Fenómenos nada normales
—«A mí esto me suena muy mal»
—«Se me están poniendo los pelos de punta. Yo suelo bajar a hacer pis justo en los baños de al lado»
—«¿Dices en plan sobrenatural?»
—«Aquí lo único sobrenatural somos nosotros, con todo lo que aguantamos»
Entre ambos espacios de citas se encuentran las cocheras de la EMT de La Elipa. Los misterios del extrarradio de La Almudena también han alcanzado esta zona. Seguimos en la avenida de las Trece Rosas. Algunos mentideros afirman que frente al cementerio ocurren fenómenos difíciles de explicar. Como por ejemplo, que en algunos autobuses se active solo el pulsador de llamada justo al pasar junto a la necrópolis. «A un compañero sé que le pasó. Estaba cagado de miedo y al día siguiente cambió de coche, pero le volvió a pasar lo mismo», afirma Sergio tras terminar su jornada laboral como conductor de autobús. Tiene acento de Móstoles y se parte de risa con un amigo —también calvo— que luce un brillante en cada oreja. Aunque dicen tener miedo, los dos parecen disfrutar con el tema. En realidad, la mayoría de sus compañeros no saben nada sobre el asunto. Otro trabajador asegura conocer a alguien que sufrió la misma experiencia. «Luego se dio cuenta de que los pulsadores estaban flojos», dice.
José Luis, conductor de la línea nocturna 7, se muestra escéptico. Su máquina de cancelación de bonos emite un «pitido prolongado» cada vez que conduce entre la avenida Daroca y Largo Caballero. Pero no parece importarle. Según varios conductores de la EMT, lo más probable es que la causa sean los inhibidores de frecuencia situados en las inmediaciones del cementerio, a donde acuden continuamente personalidades. «Por aquí pasan coches siempre», asegura un trabajador de las cocheras bastante lenguaraz (es de noche y le entretiene hablar; de los fantasmas, de la crisis y de las daciones en pago).

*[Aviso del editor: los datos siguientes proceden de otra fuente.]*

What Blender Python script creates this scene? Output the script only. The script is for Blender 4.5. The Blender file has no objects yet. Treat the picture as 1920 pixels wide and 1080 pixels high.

También relata las reyertas entre parejas y mirones que a veces frecuentan su lugar de trabajo. Según él, el Día de Todos los Santos algunos vendedores de flores de las inmediaciones de La Almudena saltan la valla para robar los ramos que ellos mismos han vendido durante el día. El objetivo: entregarlas de nuevo al día siguiente. Aunque, según Agustín Mezcua, esto es una leyenda urbana; pero reconoce haber oído antes esta historia.
El cementerio de La Almudena está plagado de leyendas. Por dentro y por fuera. Las vidas y las historias rodean a este camposanto. Aunque como apunta Agustín Mezcua, «tiene que haber de todo en la viña del Señor».